Author(s): Henry G. Russell

Publication: Special Publication

Volume: 97


Appears on pages(s): 125-138


Date: 2/1/1987

When designing high-rise reinforced concrete buildings, length changes of vertical members caused by time-dependent effects must be considered. For design purposes, long-term deformations of columns, walls, and caissons may be considered to consist of instantaneous deformations, shrinkage deformations, and creep deformations. In most cases these are non-reversible deformations. Short-term time-dependent deformations are caused by temperature changes and lateral loads. These are generally reversible.
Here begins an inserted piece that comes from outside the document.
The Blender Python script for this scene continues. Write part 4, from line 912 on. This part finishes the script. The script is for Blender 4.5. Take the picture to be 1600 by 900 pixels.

Instantaneous deformations depend largely on vertical load, cross-sectional dimensions of member, and modulus of elasticity of steel and concrete at the age when the load is applied Creep deformations depend on concrete stress, size of member, amount of reinforcement, and creep properties of concrete at different ages. Shrinkage deformations generally depend on concrete materials, quantity of water in the mix, size of the member, and amount of vertical reinforcement. When the above factors are considered together with the actual stress histories and realistic material properties, it is possible to predict with reasonable accuracy the shortening of vertical members in high-rise buildings. Temperature changes occur on a daily and seasonal basis. The exposed portions of a building respond to these changes with induced forces or deformations that depend on degree of expo-sure and boundary conditions of the structural members.